_Task brief_: Starting with the first line of the data below, copy each line up to and including the one containing "obj('hoop', ring_bm(bead +". Pictures stay out.

►

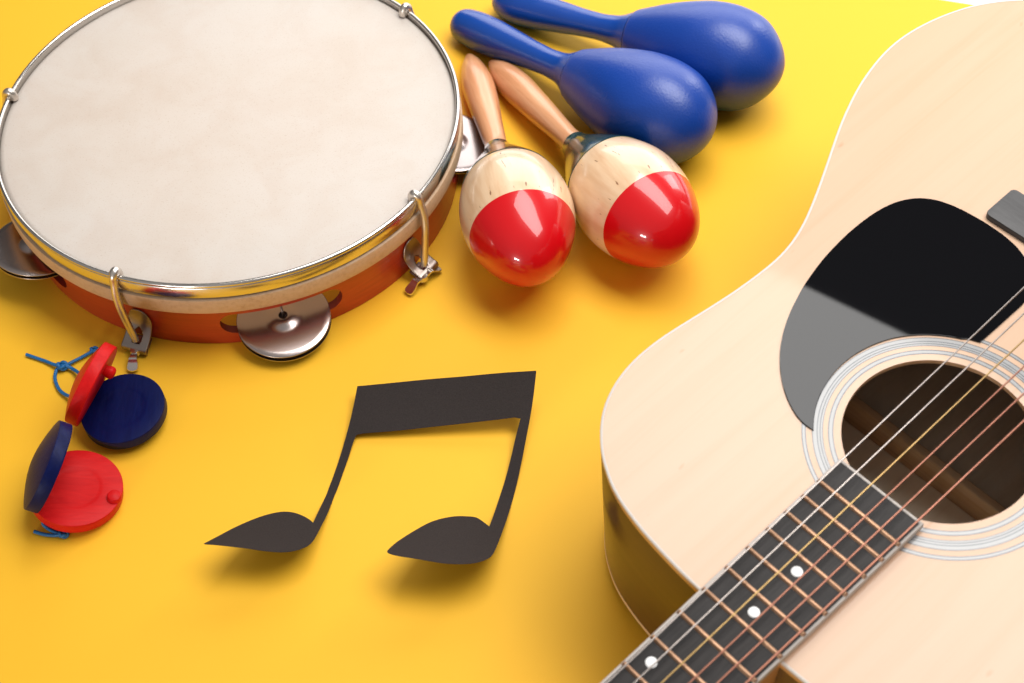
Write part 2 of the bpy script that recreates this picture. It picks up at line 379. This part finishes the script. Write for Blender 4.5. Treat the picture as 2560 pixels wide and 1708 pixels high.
# skin, its hide collar and the metal hoop
bm = lathe_bm([(0, 58.6), (60, 58.65), (120, 58.8), (148, 59.0), (155, 59.3), (157.2, 59.2), (158.6, 58.0), (158.6, 50)], 320)
obj('drum_skin', bm, M['skin'], tam)
obj('skin_collar', ring_bm([(158.0, 50.9), (161.0, 50.7), (162.2, 50.2), (162.6, 49), (162.6, 39.5), (162.2, 38), (161.0, 37.2), (157.6, 37.0)], 320), M['collar'], tam)
bead = [(160.0 + 1.65 * math.cos(a), 62.6 + 1.65 * math.sin(a)) for a in [math.radians(x) for x in range(-60, 221, 20)]]
obj('hoop', ring_bm(bead + [(158.7, 61), (158.8, 52.3), (160.8, 52.0), (161.3, 52.4), (161.35, 60.6)], 320), M['chrome'], tam, angle=50)

def jingle(az, tilt, spin, dz=0., gap=4.4):
    j = bpy.data.objects.new('jingle', None); j.empty_display_size = .01; link(j, tam)
    j.matrix_local = wedge(az) @ Matrix.Translation(Vector((153.6, 0, 14.6 + dz)) * MM)
    def plate(zz, t, name, flip):
        pr = []
        for k in range(0, 41):
            r = 3.0 + (31.0 - 3.0) * k / 40
            u_ = min(1, max(0, (r - 4) / 9.0)); z = 2.3 * (1 - u_ * u_ * (3 - 2 * u_)) + .3 * (1 - (r / 31) ** 2) + (.7 * max(0, (r - 27) / 4) ** 2 * -1)
            pr.append((r, z * flip))
        th = .7
        prof = [(3.0, pr[0][1] - th)] + [(r, z) for r, z in pr] + [(31.15, pr[-1][1] - th * .5), (31.0, pr[-1][1] - th)] + [(r, z - th) for r, z in pr[::-1]]
        return obj(name, lathe_bm(prof, 96), M['cymbal'], j, angle=60,
                   local=Matrix.Translation(Vector((0, 0, zz)) * MM) @ Matrix.Rotation(math.radians(spin), 4, 'Z') @ Matrix.Rotation(math.radians(t), 4, Vector((0, 1, 0))))
    plate(0, tilt, 'cymbal', 1); plate(-gap, tilt + 1.2 * gap / 4.4, 'cymbal', -.6)
    obj('pin', tube_bm([(0, 0, -4), (0, 0, 19)], .8), M['steel'], j)
    return j
jingle(JAZ[0], 6.5, 0); jingle(JAZ[1], -9, 0, 9.5); jingle(JAZ[2], 11, 0, 3.5, 3.0); jingle(JAZ[3], 8, 0); jingle(JAZ[4], 8, 5)

def hook(az, lean):                            # claw over the hoop, rod down to a folded bracket, wing nut below
    h = bpy.data.objects.new('tension_hook', None); h.empty_display_size = .01; link(h, tam)
    h.matrix_local = wedge(az)
    path = smooth_path([(157.4, 0, 59.8), (157.1, 0, 63.4), (159.2, 0, 66.4), (162.4, 0, 64.4), (163.6, 0, 59.5), (166.4, lean * .12, 50), (168.4, lean * .5, 36), (168.2, lean, 10)], 8)
    def rf(t): return 3.1 - .6 * min(1, max(0, (t - .34) / .15)) if t > .05 else 2.3
    obj('rod', tube_bm(path, 2, 14, rad_fn=rf), M['rod'], h)
    # bracket: a bent strip, rounded where it lies on the frame
    prof = smooth_path([(157.6, 0, 29), (158.0, 0, 22), (160.0, 0, 16), (164.5, 0, 11), (169.5, 0, 8.0), (172.4, 0, 6.6), (173.0, 0, 5.0), (172.4, 0, 2.6), (168.5, 0, 1.8), (159, 0, 2.4)], 10)
    bm = bmesh.new(); rows = []; NT = 26; n_ = len(prof)
    for i, p in enumerate(prof):
        t = i / (n_ - 1); hw = 8.2 * min(1, math.sqrt(max(0, 1 - (1 - min(t / .2, 1)) ** 2)) + .02); hw *= 1 + .12 * math.sin(math.pi * t)
        hw *= 1 - .35 * max(0, (t - .8) / .2)
        rows.append([bm.verts.new((p.x, lean + hw * (k / NT * 2 - 1), p.z)) for k in range(NT + 1)])
    for i in range(n_ - 1):
        for k in range(NT):
            bx = (rows[i][k].co + rows[i + 1][k + 1].co) / 2
            if bx.z > 8 and ((bx.x - 165.8) / 4.9) ** 2 + ((bx.y - lean) / 3.6) ** 2 < 1: continue      # slot the rod passes through
            bm.faces.new((rows[i][k], rows[i + 1][k], rows[i + 1][k + 1], rows[i][k + 1]))
    b = obj('bracket', bm, M['steel'], h); sm = b.modifiers.new('s', 'SOLIDIFY'); sm.thickness = 1.1 * MM; sm.offset = 0
    bm = bmesh.new(); pts = []
    for k in range(0, 60): a = k * .7; pts.append((168 + .0 + k * .045, lean, 6.5 - k * .075))
    tube_bm(pts, 1.7, 14, bm, rad_fn=lambda t: 1.55 + .25 * math.sin(t * 60))
    obj('screw', bm, M['steel'], h)
    return h
def wing_nut(h, pos, ang, drop, sc=1.):
    bm = bmesh.new()
    r = bmesh.ops.create_cone(bm, cap_ends=True, segments=20, radius1=3.6, radius2=3.0, depth=3.4)
    for v in bm.verts: v.co.z += 1.5
    for sgn in (-1, 1):
        pth = smooth_path([(2.2 * sgn, 0, 1.6), (7 * sgn, 0, 3.0), (12.5 * sgn * sc, 0, 1.6 - drop * .5), (18.5 * sgn * sc, 0, -drop)], 6); n_ = len(pth); rows = []
        for i, p in enumerate(pth):
            t = i / (n_ - 1); hw = (2.0 + 2.2 * t) * (1 if t < .8 else math.sqrt(max(0.02, 1 - ((t - .8) / .2) ** 2)))
            th = 1.5 - .5 * t
            rows.append([bm.verts.new((p.x, hw * cx, p.z + th * cz)) for cx, cz in ((-1, -.5), (-.9, .5), (.9, .5), (1, -.5))])
        for i in range(n_ - 1):
            for k in range(4): bm.faces.new((rows[i][k], rows[i + 1][k], rows[i + 1][(k + 1) % 4], rows[i][(k + 1) % 4]))
        bm.faces.new(rows[0]); bm.faces.new(rows[-1])
    return obj('wing_nut', bm, M['chrome'], h, angle=50, local=Matrix.Translation(Vector(pos) * MM) @ Matrix.Rotation(math.radians(ang), 4, 'Z'))
hA = hook(-111.5, 5.5); wing_nut(hA, (173.5, 6.5, 3.2), 20, .6, .82)
hB = hook(-34.7, -9.0); wing_nut(hB, (171.5, -15.5, 4.4), 80, 2.0, .85)
hC = hook(40.0, 3.0); wing_nut(hC, (172.5, 3, 4.2), 60, 1)
hD = hook(170.5, 3.0); wing_nut(hD, (172.5, 3, 4.2), 20, 1)
hE = hook(106.0, 3.0); wing_nut(hE, (172.5, 3, 4.2), 90, 1)

# ------------------------------------------------------------------ castanets
def shell_bm(R=27.3, recess=14.5, side=7.8, dome=6.2):
    p = [(0, -.5), (recess - 1.5, -.45), (recess - .4, -.3), (recess + .6, -.1), (recess + 1.8, 0), (R - .7, 0), (R - .25, -.12), (R - .03, -.45), (R, -1.0), (R, -side + .5), (R - .25, -side)]
    for k in range(1, 17):
        t = k / 16; r = (R - .25) * (1 - t); p.append((r, -side - dome * (1 - (r / R) ** 1.7)))
    return lathe_bm(p, 96)
def shell(root, c, nrm, R, material, peg=None, hole=False):
    z = Vector(nrm).normalized(); x = Vector((0, 0, 1)).cross(z)
    x = x.normalized() if x.length > .1 else Vector((1, 0, 0)); y = z.cross(x)
    Mx = Matrix((x, y, z)).transposed().to_4x4(); Mx.translation = Vector(c) * MM
    o = obj('shell', shell_bm(R), material, root); o.matrix_local = root.matrix_world.inverted() @ Mx
    if peg is not None:
        q = Mx.inverted() @ (Vector(peg[:3]) * MM) / MM; q.z = 0
        ph = peg[3]; pr_ = peg[4]
        pp = [(pr_, -.5), (pr_ * .97, ph * .55), (pr_ * .86, ph * .85), (pr_ * .6, ph), (0, ph * 1.04)] if peg[5] else \
             [(pr_ * .8, -.5), (pr_ * .85, ph * .2), (pr_, ph * .5), (pr_ * .93, ph * .75), (pr_ * .7, ph * .93), (pr_ * .35, ph), (0, ph * 1.01)]
        obj('peg', lathe_bm(pp, 40), material, o, local=Matrix.Translation(q * MM))
    if hole:
        obj('string_hole', lathe_bm([(0, .2), (2.6, .2), (3.4, 0), (3.4, -1)], 32), M['hole'], o,
            local=Matrix.Translation(Vector(hole) * MM) @ Matrix.Rotation(math.radians(180), 4, 'X'))
    return o
M['hole'] = mat('dark hole', (.003, .003, .006), .6)
def zp(x, y, z): return unproject(x / 2.7042, 820 + y / 2.7042, z)
def ctube(root, name, pts, r=1.15, n=8):
    inv = root.matrix_world.inverted()
    P = [inv @ (Vector(p) * MM) / MM for p in smooth_path(pts, n)]
    return obj(name, tube_bm(P, r, 12), M['cord'], root)
def knot(root, c, r, ax=(1, .4, 0)):
    inv = root.matrix_world.inverted(); c = Vector(c); bm = bmesh.new(); pts = []
    for k in range(41):
        a = 2 * math.pi * k / 40 * 2
        pts.append(inv @ ((c + Vector((r * math.cos(a) * (1 + .35 * math.cos(1.5 * a)), r * .8 * math.sin(a), r * .55 * math.sin(1.5 * a)))) * MM) / MM)
    tube_bm(pts, 1.15, 10, bm)
    return obj('cord_knot', bm, M['cord'], root)
c1 = empty('castanets', 'castanet pair beside the tambourine clamp, red shell propped open over a blue one', 'castanets', 'castanets tied with blue elastic', Matrix.Translation(Vector((-252, 555, 0)) * MM))
shell(c1, (-247.5, 551.5, 14), (-.062, -.029, 1), 26.6, M['cast_blue'])
eR = (CAM - Vector((-261.7, 559.6, 26))).normalized()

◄

_Response_:
Write part 2 of the bpy script that recreates this picture. It picks up at line 379. This part finishes the script. Write for Blender 4.5. Treat the picture as 2560 pixels wide and 1708 pixels high.
# skin, its hide collar and the metal hoop
bm = lathe_bm([(0, 58.6), (60, 58.65), (120, 58.8), (148, 59.0), (155, 59.3), (157.2, 59.2), (158.6, 58.0), (158.6, 50)], 320)
obj('drum_skin', bm, M['skin'], tam)
obj('skin_collar', ring_bm([(158.0, 50.9), (161.0, 50.7), (162.2, 50.2), (162.6, 49), (162.6, 39.5), (162.2, 38), (161.0, 37.2), (157.6, 37.0)], 320), M['collar'], tam)
bead = [(160.0 + 1.65 * math.cos(a), 62.6 + 1.65 * math.sin(a)) for a in [math.radians(x) for x in range(-60, 221, 20)]]
obj('hoop', ring_bm(bead + [(158.7, 61), (158.8, 52.3), (160.8, 52.0), (161.3, 52.4), (161.35, 60.6)], 320), M['chrome'], tam, angle=50)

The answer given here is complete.